The task =
Would you output the whole listing below, exactly as it reads?

**** Source material

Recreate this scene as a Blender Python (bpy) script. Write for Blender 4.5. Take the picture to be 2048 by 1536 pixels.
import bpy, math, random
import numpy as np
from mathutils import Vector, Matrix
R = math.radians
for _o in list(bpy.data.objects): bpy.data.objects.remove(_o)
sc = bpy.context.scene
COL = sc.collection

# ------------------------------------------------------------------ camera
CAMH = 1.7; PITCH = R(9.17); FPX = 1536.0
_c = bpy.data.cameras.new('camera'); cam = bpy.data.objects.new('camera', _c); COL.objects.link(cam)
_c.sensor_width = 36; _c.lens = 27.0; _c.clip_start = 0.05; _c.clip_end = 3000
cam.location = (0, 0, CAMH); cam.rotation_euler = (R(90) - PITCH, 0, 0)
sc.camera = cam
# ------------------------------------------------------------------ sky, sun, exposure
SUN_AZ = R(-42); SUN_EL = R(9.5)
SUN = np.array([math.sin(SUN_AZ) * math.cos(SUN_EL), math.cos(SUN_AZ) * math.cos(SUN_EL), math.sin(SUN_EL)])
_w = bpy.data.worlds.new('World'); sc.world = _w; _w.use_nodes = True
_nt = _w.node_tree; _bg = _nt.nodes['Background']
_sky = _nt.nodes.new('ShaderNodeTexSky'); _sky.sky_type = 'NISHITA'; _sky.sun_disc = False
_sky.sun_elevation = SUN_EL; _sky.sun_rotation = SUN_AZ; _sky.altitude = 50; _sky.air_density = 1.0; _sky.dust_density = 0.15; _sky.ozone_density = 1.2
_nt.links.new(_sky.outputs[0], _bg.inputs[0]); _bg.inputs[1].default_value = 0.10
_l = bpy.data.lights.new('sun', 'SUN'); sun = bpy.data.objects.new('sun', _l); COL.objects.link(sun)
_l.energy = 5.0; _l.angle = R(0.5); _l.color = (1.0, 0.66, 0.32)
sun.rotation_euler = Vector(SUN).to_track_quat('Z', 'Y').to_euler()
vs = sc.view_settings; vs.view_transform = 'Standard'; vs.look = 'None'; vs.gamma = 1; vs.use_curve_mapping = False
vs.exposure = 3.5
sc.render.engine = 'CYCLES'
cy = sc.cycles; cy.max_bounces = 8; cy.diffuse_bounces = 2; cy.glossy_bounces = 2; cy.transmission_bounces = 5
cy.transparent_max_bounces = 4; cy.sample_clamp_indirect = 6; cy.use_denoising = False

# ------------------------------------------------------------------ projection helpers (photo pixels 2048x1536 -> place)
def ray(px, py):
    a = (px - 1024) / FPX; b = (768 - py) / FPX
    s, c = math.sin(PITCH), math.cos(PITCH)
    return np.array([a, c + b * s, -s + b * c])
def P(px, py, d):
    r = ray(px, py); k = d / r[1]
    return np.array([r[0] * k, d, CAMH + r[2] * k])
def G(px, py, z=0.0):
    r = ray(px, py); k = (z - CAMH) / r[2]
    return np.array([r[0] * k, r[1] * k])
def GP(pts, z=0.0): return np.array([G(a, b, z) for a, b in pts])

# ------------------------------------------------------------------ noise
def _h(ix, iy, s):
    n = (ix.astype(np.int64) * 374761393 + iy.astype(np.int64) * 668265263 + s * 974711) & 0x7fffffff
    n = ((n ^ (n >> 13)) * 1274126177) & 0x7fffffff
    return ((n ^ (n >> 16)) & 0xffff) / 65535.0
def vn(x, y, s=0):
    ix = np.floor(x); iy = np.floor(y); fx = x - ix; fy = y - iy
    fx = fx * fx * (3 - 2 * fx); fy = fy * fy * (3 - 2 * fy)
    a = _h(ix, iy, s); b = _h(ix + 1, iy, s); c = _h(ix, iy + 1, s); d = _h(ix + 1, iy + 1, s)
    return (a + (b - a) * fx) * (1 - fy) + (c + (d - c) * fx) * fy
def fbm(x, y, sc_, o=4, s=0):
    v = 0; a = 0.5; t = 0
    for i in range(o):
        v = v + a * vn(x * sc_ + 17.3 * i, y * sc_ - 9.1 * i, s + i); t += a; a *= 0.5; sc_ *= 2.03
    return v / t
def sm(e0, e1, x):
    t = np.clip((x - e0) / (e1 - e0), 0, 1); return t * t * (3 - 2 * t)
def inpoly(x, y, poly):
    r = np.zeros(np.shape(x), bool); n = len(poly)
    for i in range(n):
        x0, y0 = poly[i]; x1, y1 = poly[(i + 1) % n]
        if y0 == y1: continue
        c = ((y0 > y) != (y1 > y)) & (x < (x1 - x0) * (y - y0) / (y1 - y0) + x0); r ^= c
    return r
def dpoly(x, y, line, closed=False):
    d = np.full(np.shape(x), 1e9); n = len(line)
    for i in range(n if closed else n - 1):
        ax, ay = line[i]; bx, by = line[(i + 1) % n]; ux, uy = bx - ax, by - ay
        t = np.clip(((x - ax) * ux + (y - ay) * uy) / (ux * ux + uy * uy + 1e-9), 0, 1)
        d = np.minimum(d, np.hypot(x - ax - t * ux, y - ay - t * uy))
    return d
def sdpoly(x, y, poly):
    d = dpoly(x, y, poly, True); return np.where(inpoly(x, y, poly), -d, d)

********

Problem solution =
Recreate this scene as a Blender Python (bpy) script. Write for Blender 4.5. Take the picture to be 2048 by 1536 pixels.
import bpy, math, random
import numpy as np
from mathutils import Vector, Matrix
R = math.radians
for _o in list(bpy.data.objects): bpy.data.objects.remove(_o)
sc = bpy.context.scene
COL = sc.collection

# ------------------------------------------------------------------ camera
CAMH = 1.7; PITCH = R(9.17); FPX = 1536.0
_c = bpy.data.cameras.new('camera'); cam = bpy.data.objects.new('camera', _c); COL.objects.link(cam)
_c.sensor_width = 36; _c.lens = 27.0; _c.clip_start = 0.05; _c.clip_end = 3000
cam.location = (0, 0, CAMH); cam.rotation_euler = (R(90) - PITCH, 0, 0)
sc.camera = cam
# ------------------------------------------------------------------ sky, sun, exposure
SUN_AZ = R(-42); SUN_EL = R(9.5)
SUN = np.array([math.sin(SUN_AZ) * math.cos(SUN_EL), math.cos(SUN_AZ) * math.cos(SUN_EL), math.sin(SUN_EL)])
_w = bpy.data.worlds.new('World'); sc.world = _w; _w.use_nodes = True
_nt = _w.node_tree; _bg = _nt.nodes['Background']
_sky = _nt.nodes.new('ShaderNodeTexSky'); _sky.sky_type = 'NISHITA'; _sky.sun_disc = False
_sky.sun_elevation = SUN_EL; _sky.sun_rotation = SUN_AZ; _sky.altitude = 50; _sky.air_density = 1.0; _sky.dust_density = 0.15; _sky.ozone_density = 1.2
_nt.links.new(_sky.outputs[0], _bg.inputs[0]); _bg.inputs[1].default_value = 0.10
_l = bpy.data.lights.new('sun', 'SUN'); sun = bpy.data.objects.new('sun', _l); COL.objects.link(sun)
_l.energy = 5.0; _l.angle = R(0.5); _l.color = (1.0, 0.66, 0.32)
sun.rotation_euler = Vector(SUN).to_track_quat('Z', 'Y').to_euler()
vs = sc.view_settings; vs.view_transform = 'Standard'; vs.look = 'None'; vs.gamma = 1; vs.use_curve_mapping = False
vs.exposure = 3.5
sc.render.engine = 'CYCLES'
cy = sc.cycles; cy.max_bounces = 8; cy.diffuse_bounces = 2; cy.glossy_bounces = 2; cy.transmission_bounces = 5
cy.transparent_max_bounces = 4; cy.sample_clamp_indirect = 6; cy.use_denoising = False

# ------------------------------------------------------------------ projection helpers (photo pixels 2048x1536 -> place)
def ray(px, py):
    a = (px - 1024) / FPX; b = (768 - py) / FPX
    s, c = math.sin(PITCH), math.cos(PITCH)
    return np.array([a, c + b * s, -s + b * c])
def P(px, py, d):
    r = ray(px, py); k = d / r[1]
    return np.array([r[0] * k, d, CAMH + r[2] * k])
def G(px, py, z=0.0):
    r = ray(px, py); k = (z - CAMH) / r[2]
    return np.array([r[0] * k, r[1] * k])
def GP(pts, z=0.0): return np.array([G(a, b, z) for a, b in pts])

# ------------------------------------------------------------------ noise
def _h(ix, iy, s):
    n = (ix.astype(np.int64) * 374761393 + iy.astype(np.int64) * 668265263 + s * 974711) & 0x7fffffff
    n = ((n ^ (n >> 13)) * 1274126177) & 0x7fffffff
    return ((n ^ (n >> 16)) & 0xffff) / 65535.0
def vn(x, y, s=0):
    ix = np.floor(x); iy = np.floor(y); fx = x - ix; fy = y - iy
    fx = fx * fx * (3 - 2 * fx); fy = fy * fy * (3 - 2 * fy)
    a = _h(ix, iy, s); b = _h(ix + 1, iy, s); c = _h(ix, iy + 1, s); d = _h(ix + 1, iy + 1, s)
    return (a + (b - a) * fx) * (1 - fy) + (c + (d - c) * fx) * fy
def fbm(x, y, sc_, o=4, s=0):
    v = 0; a = 0.5; t = 0
    for i in range(o):
        v = v + a * vn(x * sc_ + 17.3 * i, y * sc_ - 9.1 * i, s + i); t += a; a *= 0.5; sc_ *= 2.03
    return v / t
def sm(e0, e1, x):
    t = np.clip((x - e0) / (e1 - e0), 0, 1); return t * t * (3 - 2 * t)
def inpoly(x, y, poly):
    r = np.zeros(np.shape(x), bool); n = len(poly)
    for i in range(n):
        x0, y0 = poly[i]; x1, y1 = poly[(i + 1) % n]
        if y0 == y1: continue
        c = ((y0 > y) != (y1 > y)) & (x < (x1 - x0) * (y - y0) / (y1 - y0) + x0); r ^= c
    return r
def dpoly(x, y, line, closed=False):
    d = np.full(np.shape(x), 1e9); n = len(line)
    for i in range(n if closed else n - 1):
        ax, ay = line[i]; bx, by = line[(i + 1) % n]; ux, uy = bx - ax, by - ay
        t = np.clip(((x - ax) * ux + (y - ay) * uy) / (ux * ux + uy * uy + 1e-9), 0, 1)
        d = np.minimum(d, np.hypot(x - ax - t * ux, y - ay - t * uy))
    return d
def sdpoly(x, y, poly):
    d = dpoly(x, y, poly, True); return np.where(inpoly(x, y, poly), -d, d)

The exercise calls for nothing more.